The fashion designer is founder of the Qatari label Toujouri, which has been delivering exquisitely reworked takes on traditional Middle Eastern fashion to an international stage for the past five seasons (the sixth during the forthcoming Paris Fashion Week). One of the region's few designers to have solid experience in the wider industry, she is not only critical of the quality of design to be found locally but also uncompromising in the execution of her own work.

Take the launch of her flagship store at Pearl Island, Doha, on Saturday night. Designed by Peter Marino, who designs stores for the likes of Chanel and Louis Vuitton, the shop's opening has been postponed again and again because the standard of construction was not up to par.

"You know what it's like here," she says. "For example, the contractors told us that the floor was natural limestone, and in fact it was a veneer, but everything is textured, so once they started engraving the texture into it, the veneer goes and the stone started to break up. Until the day before we're supposed to open, they're like, 'We'll fix it, we'll fix it!' I really wanted to open before the Tribeca Film Festival."

Luckily, Toujouri (the name comes from the Arabic for "treasure box") is already stocked in the likes of Harrods of London, Harvey Nichols and S*uce in Dubai and Designers' Lounge in Kuwait and, when I met El Moatassem in Paris last season, buyers from Turkey, Malaysia and Singapore had been to see her colourful showroom, which she was sharing with her fellow Middle Eastern designer Sultan Al Darmaki.

The Doha shop is just the tip of a perfectionist iceberg. The pieces presented each season in Paris are delicate, consummately feminine confections of silk chiffon, tulle, organza, custom-made prints and panels of dense embroidery and beading that, with the help of her Qatar-based atelier, are months in the designing.

"We spend at least two months at the beginning of every season just picking out the materials and the stories, each sequin, each bead, each thread," she says. "We really sit there and make things work. It's a lengthy process, because in parallel you develop the shapes, which have to make sense and work in harmony."

Born and raised in Qatar, El Moatassem lived in London for 12 years, where she studied at Central Saint Martins and the London College of Fashion. After six months of internship at Chloé in Paris (under Phoebe Philo's tenure), she spent three years working for that prince of prints Matthew Williamson - a perfect match, judging by her own print and embellishment-rich work.

That experience has, she says, given her a far more practical approach to design (although the floating kaftans and heavily embroidered dresses she sells offer nothing so mundane as practicality; she is all about eveningwear, or at the very least the sort of chic, silky pieces to be worn on the Avenue Montaigne or the French Riviera in summer). It's a route she would like to see taken by more of her contemporaries in the Middle East. "The experience that you get, the knowledge ... Your mentality changes. You become less selfish, creatively, to be actually able to survive," she emphasises.

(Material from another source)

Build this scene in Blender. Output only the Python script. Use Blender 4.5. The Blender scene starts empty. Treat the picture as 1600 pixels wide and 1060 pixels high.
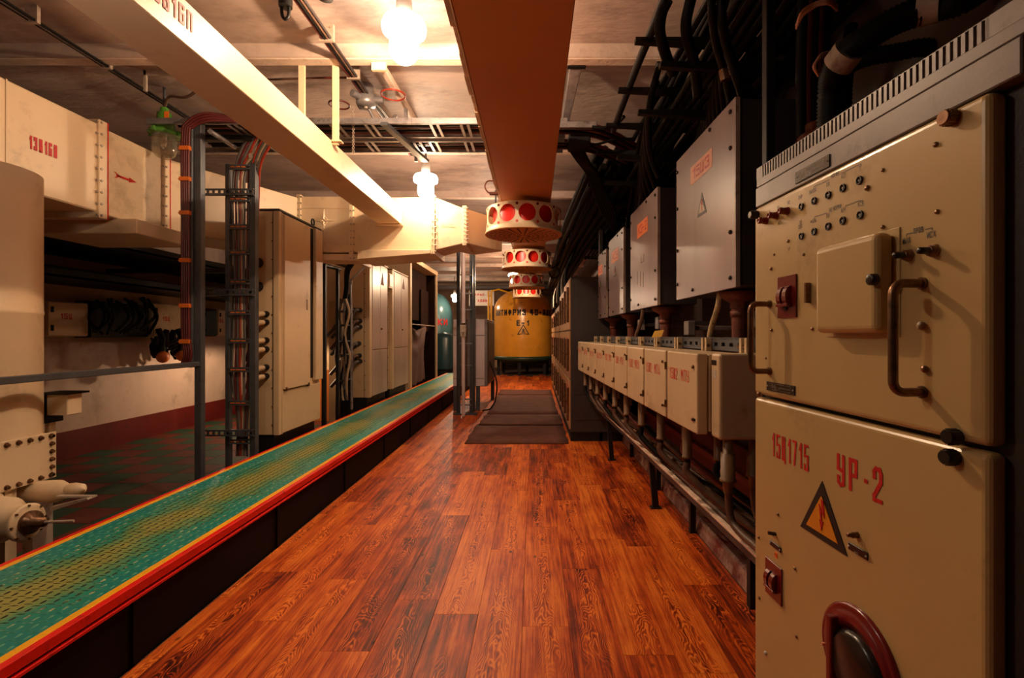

"I think it's important for people to be able to get over their egos - especially in this period, when everyone is living in fear. It's sink or swim. If you want to live as a fantasy designer, fair enough, but we're all trying to build a business out of it."

Perhaps that seems harsh, but El Moatassem is passionate about increasing the quality and improving the reputation of fashion coming out of the region - and about sharing the traditional styles, such as Toujouri's trademark kaftan, while bringing them up to date with modern cuts or fabrics.

"I think the lack of education in this field in the Middle East is a problem because it makes it difficult for people who are trying to do things right to actually break through and say, 'Hey, look at me: I'm doing something properly,' you know? I haven't got people in a back room stitching up my garments. We've actually got an infrastructure, we've got a set-up, we've got people who have worked with international designers and we're working on that calibre."

Like it or not, it's an attitude that is paying off for El Moatessem, and with her recent collaboration on a print magazine for the luxury vintage store Atelier-Mayer.com, which is released as a supplement to the February 2012 Hollywood issue of Vanity Fair, it looks as if her international profile is about to gather more attention.

So is she ready to be swept off her feet by the fashion world's love? Well, she's certainly not getting carried away by the glamour of it.

"It's not glamorous at all," she laughs. "I understood that when I worked in Paris. You see on the façade that everyone looks so glamorous and so beautiful, and they're strutting down the catwalk, and there are standing ovations - but just a few metres away there are people tearing their hair out and ripping clothes up! That's really the fashion industry."